As to self-publishing, I believe there is a “mostly right” way for any book to be published depending on the title (content), the author’s pocketbook and his or her personality. Sometimes two “mostly right” ways with the choices we have these days. Borrowing a movie title, I have published “every which way.” As time goes on I add an additional consideration in choosing. Time. I turned to a find small press as the pattern of my life changed. I needed more support and have come to appreciate the additional wisdom and resources he has provided. We lose and/or gain something with each support system we choose. Going it truly alone is almost impossible. At the very least I think self-publishers should work a great book cover designer into their budget. If they absolutely can’t, it might be best to write…and wait…and save up before taking on such a persnickety and massive project.
Glad to know you appreciate poetry, too. That’s another topic for another day. Authors who know something about poetry techniques have a few more tools to work with–at the least! (-:
Very best and thanks again!
Carolyn -
Paul Clayton
Carolyn ,
Good piece, and you address something I, as a midlist, then a ‘self-published’ author, long wondered about. You rightly leave the answer blank, as we really don’t know why Oprah got out of the ‘book winner-picking’ business.

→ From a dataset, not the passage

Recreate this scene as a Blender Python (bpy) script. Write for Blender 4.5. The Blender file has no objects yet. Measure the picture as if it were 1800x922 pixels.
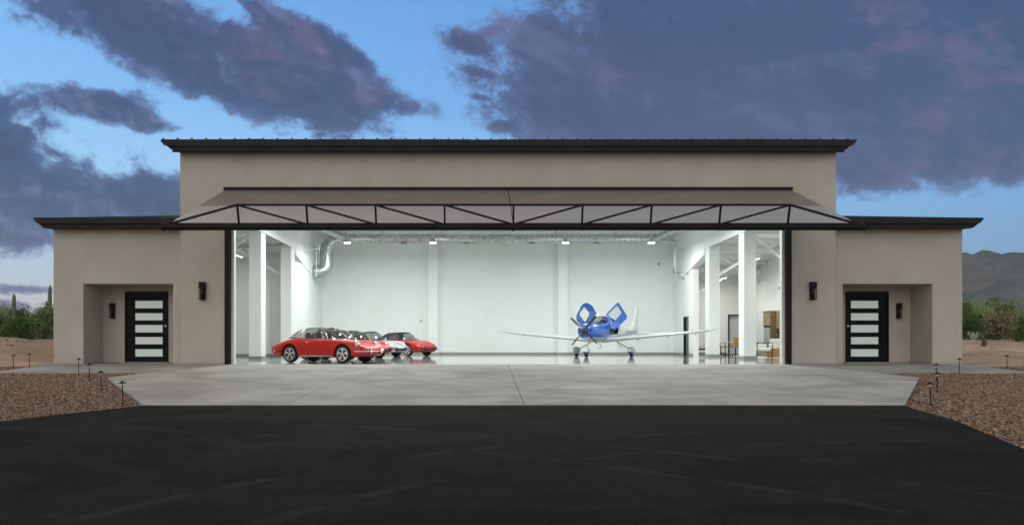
import bpy, bmesh, math, random
from mathutils import Vector, Matrix, noise
from mathutils.bvhtree import BVHTree
R = math.radians
random.seed(7)
S = bpy.context.scene
COL = S.collection

# ---------------------------------------------------------------- camera
cd = bpy.data.cameras.new('camera'); cam = bpy.data.objects.new('camera', cd); COL.objects.link(cam)
cam.location = (-0.75, -28.8, 0.74); cam.rotation_euler = (R(90), 0, 0)
cd.sensor_width = 36; cd.lens = 30.8; cd.shift_x = 0.0261; cd.shift_y = 0.0777
cd.clip_start = 0.1; cd.clip_end = 12000
S.camera = cam
S.view_settings.view_transform = 'Standard'; S.view_settings.look = 'None'
S.view_settings.exposure = 0.0; S.view_settings.gamma = 1.0
S.render.engine = 'CYCLES'

# ---------------------------------------------------------------- world
W = bpy.data.worlds.new('World'); S.world = W; W.use_nodes = True
nt = W.node_tree
for n in list(nt.nodes): nt.nodes.remove(n)
class NT:
    """tiny expression helper for shader nodes"""
    def __init__(s, nt): s.nt = nt
    def n(s, t, **kw):
        x = s.nt.nodes.new(t)
        for k, v in kw.items(): setattr(x, k, v)
        return x
    def put(s, sock, v):
        if isinstance(v, (int, float)): sock.default_value = v
        elif isinstance(v, (tuple, list)):
            sock.default_value = tuple(v) if len(v) == len(sock.default_value) else (*v, 1)
        else: s.nt.links.new(v, sock)
    def m(s, op, a, b=None, c=None, clamp=False):
        x = s.n('ShaderNodeMath', operation=op, use_clamp=clamp)
        s.put(x.inputs[0], a)
        if b is not None: s.put(x.inputs[1], b)
        if c is not None: s.put(x.inputs[2], c)
        return x.outputs[0]
    def step(s, v, lo, hi, a=0.0, b=1.0, mode='SMOOTHSTEP'):
        x = s.n('ShaderNodeMapRange', interpolation_type=mode)
        s.put(x.inputs['Value'], v); s.put(x.inputs['From Min'], lo); s.put(x.inputs['From Max'], hi)
        s.put(x.inputs['To Min'], a); s.put(x.inputs['To Max'], b)
        return x.outputs[0]
    def mix(s, f, a, b, mode='MIX'):
        x = s.n('ShaderNodeMix', data_type='RGBA', blend_type=mode)
        s.put(x.inputs[0], f); s.put(x.inputs[6], a); s.put(x.inputs[7], b)
        return x.outputs[2]
    def vec(s, x, y, z):
        c = s.n('ShaderNodeCombineXYZ')
        s.put(c.inputs[0], x); s.put(c.inputs[1], y); s.put(c.inputs[2], z); return c.outputs[0]
    def noise(s, v, scale, detail=4, rough=0.5, dist=0.0):
        x = s.n('ShaderNodeTexNoise')
        if v is not None: s.put(x.inputs['Vector'], v)
        s.put(x.inputs['Scale'], scale); s.put(x.inputs['Detail'], detail); s.put(x.inputs['Roughness'], rough)
        s.put(x.inputs['Distortion'], dist)
        return x.outputs['Fac']
    def ramp(s, v, stops):
        x = s.n('ShaderNodeValToRGB'); s.put(x.inputs[0], v)
        e = x.color_ramp.elements
        while len(e) < len(stops): e.new(0.5)
        for k, (p, c) in enumerate(stops):
            e[k].position = p; e[k].color = (*c, 1) if len(c) == 3 else c
        return x.outputs[0]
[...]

Yes, at first she picked authors of little renown. Then she switched to the golden boys and girls of Big NYC Publishing House fame. Could it be that money played a part in why she changed the way she chose deserving authors? Could that explain why she began to choose the brands of the big publishing houses, like Frosted Flakes, Oates, Wheaties, Kingsolver.
I noticed a similar switch in the book promotion business. As a ‘self-published’ author (for an author with my values, there is no other alternative), when Book Bub came out, a targeted email ad house for (mostly self-published) authors (and readers), they sold ads that got wonderful results. But once they had mega market clout, they switched, and started accepting MOSTLY (I believe ONLY) from big publishing houses. The small fry like myself had to beg for spots and mostly never got them.
As far as “more voices might help to change the world using ideas and words,” I would say first, that everyone wants to change the world, especially authors. But the new ideological gate keepers will allow through only those whose ideas they share. Yes, I see book publishing as now completely dominated by politics/culture. Those whose ideas are now ‘out of favor’ will never make it through the door. They will be relegated to the self-publishing wing, left to sink or swim, with the vast majority sinking fast.
Loved the quote from Czeslaw Milosz. I’ve read The Captive Mind and loved its insight and honesty. And intelligent minds like Czeslaw Milosz’s KNOW and recognize what is happening now in America, having come trough of a similar nightmarish world decades ago.
Carolyn Howard-Johnson
Karen, when we as authors sign onto what seems like shady practices, we all pay the price. When something seems unethical, it probably is.